CONSERVATIVE stalwart Charles Reynolds is back on the political front line after being selected by the new group leader Stephen Ames as his deputy.

Mr Reynolds has also been handed the cabinet portfolio for tourism in a move which completes his comeback and gives him a firm hand on the Tory tiller in a reshuffle that was due to be rubber stamped by council last night and comes into force today.

This week, he said he was looking forward to the new role although it means stepping down as chairman of the development control committee and handing over to Ron Hanton after four years helping to shape and manage changes across the borough.

He said: 'I have thoroughly enjoyed it and seen some very interesting stuff. Everyone has a different view and there is no whip to it. We have had some pretty major applications that have been interesting, as well as some of the small ones.

'We had one chap in Little Ormesby who had been building furniture there for years. We had quite a bit of trouble overcoming the county council highways situation, but we made it in the end.

'Then one day I saw his wife in the Jolly Farmers, in Ormesby, and she said 'Mr Reynolds, you have changed our life.' I always remember that.'

On Tuesday, Mr Reynolds presided over his last development control meeting – dealing, appropriately enough, with an application in his own borough council ward of Ormesby. Members voted against a scheme for two homes on a former pub car park in the busiest part of the village that was already 'total chaos' on some days. 'It was nice to end protecting my own village,' he said.

Mr Reynolds, himself a former leader, has served the borough council – bar a few short breaks – since 1979 standing for parliament in 2001.

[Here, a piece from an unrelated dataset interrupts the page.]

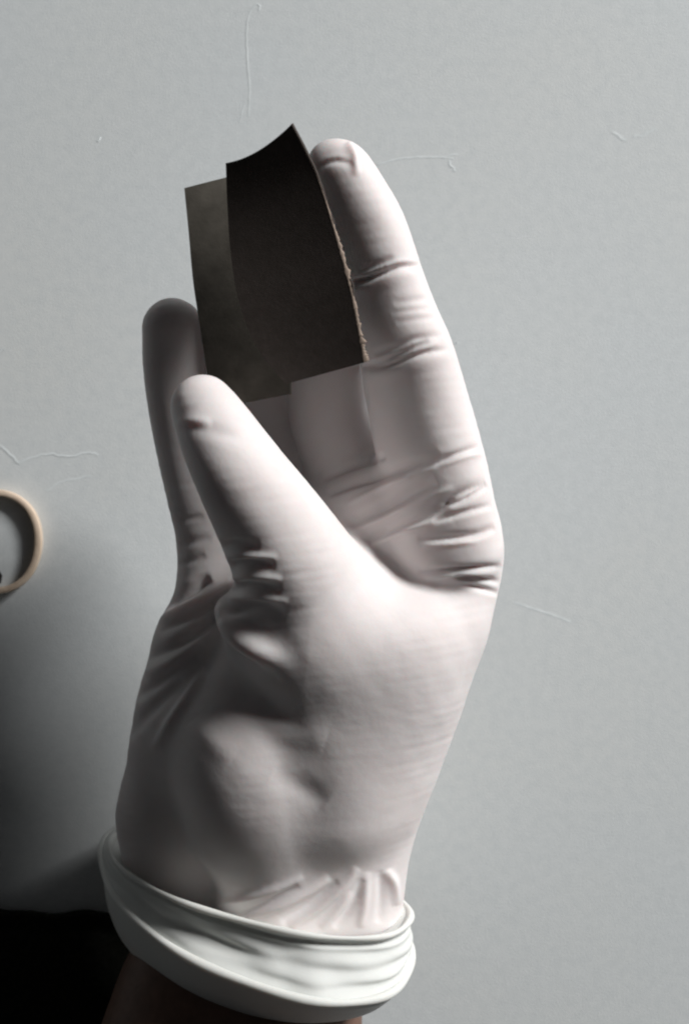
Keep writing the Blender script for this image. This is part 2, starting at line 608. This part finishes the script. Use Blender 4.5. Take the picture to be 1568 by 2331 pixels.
# palm creases fanning to the right edge
Zp = (84, 136)
stroke([(735, 1092), (800, 1062), (850, 1048), (880, 1040)], -1.30, 9, 6, Zp)
stroke([(745, 1128), (800, 1105), (860, 1088), (930, 1066), (1000, 1034)], -1.30, 16, 6, Zp)
stroke([(930, 1084), (975, 1062), (1030, 1040), (1090, 1018)], -1.41, 8, 5, Zp)
stroke([(790, 1146), (870, 1108), (950, 1074), (1010, 1046)], 0.75, 6, None, Zp)
stroke([(1000, 1060), (1050, 1040), (1100, 1030)], 0.54, 6, None, Zp)
stroke([(790, 1200), (860, 1168), (930, 1130), (995, 1100)], -1.73, 20, 6, Zp)
stroke([(815, 1206), (890, 1170), (960, 1138), (1030, 1108)], 0.75, 6, None, Zp)
stroke([(835, 1232), (900, 1206), (955, 1186), (1000, 1162), (1040, 1130), (1108, 1100)], -1.73, 12, 5, Zp)
stroke([(845, 1242), (905, 1216), (960, 1196), (1010, 1172)], 0.65, 6, None, Zp)
stroke([(1000, 1150), (1040, 1146), (1080, 1126), (1110, 1106)], -1.08, 6, 4, Zp)
stroke([(985, 1186), (1040, 1172), (1120, 1150)], -0.98, 8, 5, Zp)
stroke([(950, 1232), (1030, 1226), (1085, 1220), (1128, 1202)], -1.41, 12, 5, Zp)
stroke([(960, 1242), (1030, 1237), (1090, 1230)], 0.43, 6, None, Zp)
stroke([(880, 1210), (950, 1200), (1030, 1185)], 0.43, 12, None, Zp)
stroke([(950, 1304), (1020, 1301), (1080, 1297), (1142, 1290)], -1.41, 9, 5, (90, 130))
stroke([(1030, 1312), (1085, 1320), (1138, 1325)], -1.08, 7, 5, (90, 130))
stroke([(1050, 1332), (1100, 1342), (1138, 1352)], -0.86, 6, 5, (90, 130))
stroke([(960, 1314), (1040, 1309), (1130, 1308)], 0.43, 6, None, (90, 130))
# thumb: tip fold, wrinkles on the left flank, the pleat and the hollow under it
Zt = (112, 175)
stroke([(392, 985), (430, 972), (480, 978), (540, 992), (600, 984), (640, 985)], -0.35, 16, None, Zt)
stroke([(400, 965), (440, 958), (480, 962)], 0.5, 12, None, Zt)
stroke([(480, 1242), (530, 1244), (590, 1246)], -1.2, 14, 9, Zt)
stroke([(510, 1266), (560, 1264), (630, 1268)], 0.9, 8, None, Zt)
stroke([(500, 1292), (560, 1286), (625, 1288)], -1.4, 13, 10, Zt)
stroke([(515, 1318), (570, 1310), (640, 1316)], 1.0, 9, None, Zt)
stroke([(510, 1342), (570, 1336), (640, 1342)], -1.3, 12, 10, Zt)
stroke([(520, 1362), (580, 1358), (655, 1368)], 1.0, 8, None, Zt)
stroke([(500, 1392), (570, 1386), (650, 1398)], -1.8, 16, 12, Zt)
# left side of the palm: pulled folds from the thumb to the edge
Zl = (70, 135)
stroke([(360, 1396), (440, 1345), (462, 1330), (482, 1320)], -2.24, 14, 8, Zl)
stroke([(350, 1416), (450, 1365), (500, 1335), (540, 1320)], 1.40, 10, None, Zl)
stroke([(360, 1440), (430, 1405), (475, 1378), (500, 1362)], -0.98, 9, None, Zl)
stroke([(335, 1500), (410, 1465), (470, 1425), (500, 1400)], -1.54, 12, 9, Zl)
stroke([(330, 1535), (400, 1500), (460, 1460)], 0.98, 12, None, Zl)
stroke([(310, 1590), (380, 1540), (450, 1500)], -1.12, 12, None, Zl)
stroke([(290, 1680), (350, 1610), (420, 1550)], -0.98, 14, None, Zl)
stroke([(350, 1710), (390, 1640), (430, 1580), (470, 1520)], 1.12, 12, None, Zl)
stroke([(410, 1190), (438, 1180), (464, 1174)], -0.45, 9, None, (80, 125))
stroke([(410, 1245), (445, 1232), (480, 1222)], -0.45, 9, None, (80, 125))
stroke([(400, 1290), (440, 1274), (468, 1262)], -0.4, 9, None, (80, 125))
# heel of the hand
stroke([(440, 1640), (480, 1690), (530, 1730)], 0.4, 26, None, Zl)
stroke([(560, 1600), (640, 1660), (740, 1690)], 0.5, 30, None, Zl)
stroke([(620, 1760), (700, 1800), (740, 1830)], -0.5, 26, None, Zl)
# gathered folds above the cuff
for pts, dpt, w in [([(490, 2062), (560, 2046), (630, 2022), (690, 1995)], 1.1, 10), ([(560, 2090), (640, 2062), (700, 2030), (750, 1996)], 1.1, 10),
                    ([(660, 2110), (720, 2070), (780, 2020), (815, 1975)], 1.0, 10), ([(880, 1980), (895, 2010), (902, 2060)], 1.2, 10),
                    ([(820, 2110), (830, 2050), (836, 1985)], 0.8, 10), ([(730, 2110), (770, 2070), (800, 2030)], 0.6, 9),
                    ([(520, 2085), (600, 2060), (680, 2012)], -1.0, 9), ([(640, 2100), (710, 2055), (770, 2005)], -0.9, 9),
                    ([(760, 2110), (800, 2060), (826, 2000)], -0.8, 9), ([(860, 2100), (868, 2040), (866, 1980)], -0.8, 10),
                    ]:
    stroke(pts, dpt, w, None, (60, 130))

# loose film: slight unevenness everywhere
def soft_noise(P, s, seed, an=(1, 1, 1)):
    r = np.random.default_rng(seed)
    out = np.zeros(len(P))
    for _ in range(10):
        k = r.normal(0, 1, 3) * np.array(an) / s
        out += np.sin(P @ k + r.uniform(0, 6.28))
    return out / 10 ** 0.5


D += 0.07 * soft_noise(P, 8.0, 1) + 0.03 * soft_noise(P, 2.2, 2) + 0.035 * soft_noise(P, 1.1, 3, (0.3, 1.0, 0.5)) * (0.5 + 0.5 * soft_noise(P, 9.0, 4))
P = P + N * D[:, None]
P = laplace(P, 0.4)

glove = mesh_obj('glove', P, Q, M_glove, person)
print('glove verts', len(P), 'faces', len(Q))

# ------------------------------------------------------------------ cuff: folded-over band of the glove with its rolled rim
def ring3(left, right, front, zc, zf):
    a, b, fr = at(*left, zc - 5), at(*right, zc + 5), at(*front, zf)
    c = (a + b) / 2
    return c, (b - a) / 2, fr - c


NT = 200
th = np.linspace(0, 2 * math.pi, NT, endpoint=False)
stations = [  # left, right, front, zc, zf
    ((290, 1962), (890, 2075), (625, 2120), 82, 103),
    ((268, 1948), (908, 2068), (634, 2116), 82, 107.5),
    ((250, 1938), (925, 2066), (640, 2116), 82, 110.5),
    ((245, 1942), (926, 2082), (642, 2134), 82, 110.0),
    ((242, 1950), (922, 2092), (645, 2152), 81, 109.6),
    ((238, 1955), (926, 2105), (648, 2190), 80, 110.5),
    ((236, 1966), (920, 2112), (650, 2230), 79, 112),
    ((234, 1976), (920, 2132), (650, 2270), 78, 113.7),
    ((238, 2010), (916, 2150), (648, 2286), 77, 111),
    ((243, 2060), (904, 2168), (640, 2306), 76, 106),
    ((262, 2100), (890, 2186), (625, 2322), 75, 99),
    ((290, 2110), (865, 2170), (615, 2310), 75, 95),
]
fine = []
S = [np.concatenate(ring3(*s_)) for s_ in stations]
S = spline(S, 70)
V = []
for si, s_ in enumerate(S):
    c, u, v = s_[:3], s_[3:6], s_[6:]
    t = si / (len(S) - 1)
    out = (np.cos(th)[:, None] * u + np.sin(th)[:, None] * v)
    nrm = out / np.linalg.norm(out, axis=1)[:, None]
    band = math.exp(-((t - 0.52) / 0.17) ** 2)
    upper = math.exp(-((t - 0.14) / 0.10) ** 2)
    fold = np.clip(0.35 + np.sin(th), 0, 1) * band * (0.55 * np.sin(t * 60 + 2.2 * np.sin(th * 1.0 + 0.5)) * (0.6 + 0.4 * np.sin(2 * th)) - 0.7 * np.exp(-((th - 1.56) / 0.09) ** 2) + 0.6 * np.exp(-((th - 1.38) / 0.10) ** 2))
    fold = fold - 0.9 * math.exp(-((t - 0.27) / 0.04) ** 2)
    fold = fold + band * 0.5 * np.sin(th * 9 + t * 25) * np.clip(np.sin(th), 0, 1)
    fold = fold - 1.5 * math.exp(-((t - 0.47) / 0.06) ** 2) / (1 + np.exp(-(th - 1.72) / 0.06)) / (1 + np.exp((th - 2.75) / 0.12))
    fold = fold + 0.2 * np.sin(5 * th + 3 * t) + 0.12 * np.sin(9 * th + 1)
    V.append(c + out + nrm * fold[:, None])
V = np.vstack(V)
ns = len(S)
idx = np.arange(ns * NT).reshape(ns, NT)
F = np.stack([idx[:-1], np.roll(idx[:-1], -1, 1), np.roll(idx[1:], -1, 1), idx[1:]], -1).reshape(-1, 4)
cuff = mesh_obj('cuff', V, F, M_cuff, glove)
sm = cuff.modifiers.new('thickness', 'SOLIDIFY')
sm.thickness = 0.0005
sm.offset = -1


def ring_tube(name, st, r, parent, mat, wob=0.2):
    c, u, v = ring3(*st)
    V, F = [], []
    m_ = 12
    for i in range(NT):
        a = th[i]
        o = u * math.cos(a) + v * math.sin(a)
        p = c + o + o / np.linalg.norm(o) * (0.25 * math.sin(5 * a + 2) + 0.2 * math.sin(9 * a + 1))
        tan = -u * math.sin(a) + v * math.cos(a)
        tan /= np.linalg.norm(tan)
        e1 = o / np.linalg.norm(o)
        e2 = np.cross(tan, e1)
        e2 /= np.linalg.norm(e2)
        rr = r * (1 + wob * math.sin(7 * a) * math.sin(3 * a + 1))
        for k in range(m_):
            b = 2 * math.pi * k / m_
            V.append(p + e1 * rr * math.cos(b) + e2 * rr * math.sin(b))
    for i in range(NT):
        for k in range(m_):
            F.append((i * m_ + k, i * m_ + (k + 1) % m_, ((i + 1) % NT) * m_ + (k + 1) % m_, ((i + 1) % NT) * m_ + k))
    return mesh_obj(name, V, F, mat, parent)


ring_tube('cuff_fold', ((250, 1938), (925, 2066), (640, 2117), 82, 110.6), 0.75, glove, M_cuff, 0.3)
ring_tube('cuff_rim', ((234, 1976), (920, 2132), (650, 2266), 78, 114.2), 1.15, glove, M_cuff)

# ------------------------------------------------------------------ the two strips
def strip(name, left, right, thick, sag, mat, rough_right=0.0, nu=40, nv=90, seed=0, arc=0.0):
    """left/right: (x, y, z) from the top end to the bottom end; sag pushes the middle down (mm)"""
    r = np.random.default_rng(seed)
    L = spline([at(*p) for p in left], nv)
    R = spline([at(*p) for p in right], nv)
    jag = np.convolve(r.normal(0, 1, nv), [.25, .5, .25], 'same')
    G = np.zeros((nv, nu, 3))
    for j in range(nv):
        for i in range(nu):
            t = i / (nu - 1)
            p = L[j] * (1 - t) + R[j] * t
            if t > 0.9:
                p = p + (R[j] - L[j]) / np.linalg.norm(R[j] - L[j]) * jag[j] * rough_right * min(1, max(0, (j / nv - 0.3) / 0.2)) * (t - 0.9) / 0.1
            s = sag[0] + (sag[1] - sag[0]) * j / (nv - 1)
            p[2] -= s * 4 * t * (1 - t)
            p[1] -= arc * 4 * t * (1 - t) * (1 - j / (nv - 1)) ** 7
            G[j, i] = p
    du = np.gradient(G, axis=1)
    dv = np.gradient(G, axis=0)
    nn = np.cross(du, dv)
    nn /= np.linalg.norm(nn, axis=2)[..., None]
    nn *= np.sign(nn[..., 2:3])
    top_ = G.reshape(-1, 3)
    bot = (G - nn * thick).reshape(-1, 3)
    V = np.vstack([top_, bot])
    o = nu * nv
    idx = np.arange(o).reshape(nv, nu)
    F = [tuple(q) for q in np.stack([idx[:-1, :-1], idx[1:, :-1], idx[1:, 1:], idx[:-1, 1:]], -1).reshape(-1, 4)]
    F += [tuple(o + np.array(q)[::-1]) for q in F]
    bd = list(idx[0, :]) + list(idx[1:, -1]) + list(idx[-1, ::-1][1:]) + list(idx[::-1, 0][1:-1])
    for a, b in zip(bd, bd[1:] + bd[:1]):
        F.append((a, b, o + b, o + a))
    ob = mesh_obj(name, V, F, mat)
    es = ob.modifiers.new('edges', 'EDGE_SPLIT')
    es.split_angle = math.radians(50)
    return ob, R, L


s2, _, _ = strip('strip', [(420, 428, 125), (430, 530, 124), (440, 640, 123.5), (455, 740, 123.5), (470, 840, 124), (478, 930, 125)],
                 [(655, 372, 123), (660, 480, 126.5), (666, 600, 128.5), (666, 700, 129.5), (664, 800, 130), (660, 896, 130)],
                 0.9, (-0.8, 0.2), M_grey, seed=3)
tag(s2, 'grey brown strip behind the black one, its top left corner showing', 'strip')
s1, R1, L1 = strip('strip', [(514, 371, 137.5), (518, 470, 135), (526, 580, 134), (545, 690, 133.5), (585, 790, 133), (650, 874, 132.5)],
                   [(664, 282, 147), (697, 345, 145), (728, 412, 143.5), (768, 540, 142), (800, 660, 141), (820, 760, 139), (832, 824, 137)],
                   0.9, (0.5, 0.2), M_dark, rough_right=0.35, seed=5, arc=1.4)
tag(s1, 'black brown strip curling forward in front, its right edge frayed tan', 'strip')
# frayed tan fibres along the cut right edge
V, F = [], []
r = np.random.default_rng(11)
nF = 260
Rf = spline(R1, nF)
Lf = spline(L1, nF)
wv = np.abs(np.convolve(r.normal(0, 1, nF), np.ones(5) / 5, 'same'))
for i in range(nF):
    t = i / (nF - 1)
    o = Rf[i] - Lf[i]
    o /= np.linalg.norm(o)
    amp = np.clip((t - 0.3) / 0.25, 0, 1)
    w = 0.08 + amp * (0.24 + 0.65 * wv[i] * (0.3 + t))
    base = Rf[i] - o * (0.25 + amp * 0.25 * wv[i])
    for dz, s_ in ((0.02, 0), (0.05, 0.6), (-0.45, 1.0), (-0.8, 0.5)):
        p = base + o * w * s_ * 1.4
        p = p + np.array([0, 0, dz])
        V.append(p)
for i in range(nF - 1):
    for k in range(3):
        F.append((i * 4 + k, i * 4 + k + 1, i * 4 + 5 + k, i * 4 + 4 + k))
fray = mesh_obj('frayed_edge', V, F, M_fray, s1)
fray['label'] = 'frayed tan fibres along the cut right edge'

In 2004 he resigned from two prominent posts as chairman of InteGreat and the economic policy panel over the borough council's commitment to the formation of an urban regeneration company as the best way to regenerate Great Yarmouth which he feared would be 'a terribly irresponsible waste of money.'

'I went into the background,' Mr Reynolds said. 'But I am very pleased Stephen Ames has asked me to come back.'

Despite Mr Reynolds' long service it is technically his first time on the cabinet, his earlier stint as leader pre-dating the cabinet system.

Also taking up cabinet positions are: John Burroughs (resources), Bob Peck (communities), Mark Thompson (environment), and Barry Stone (transformation). Mark Thompson and John Burroughs are both first timers on the cabinet.

Bob Peck returns to the cabinet role he had before losing his Yarmouth North seat on the turn of a card last year after he and Charlie Marsden both gained 1034 votes in an unprecedented dead heat.

This year he contested the Caister South seat, securing a Conservative gain.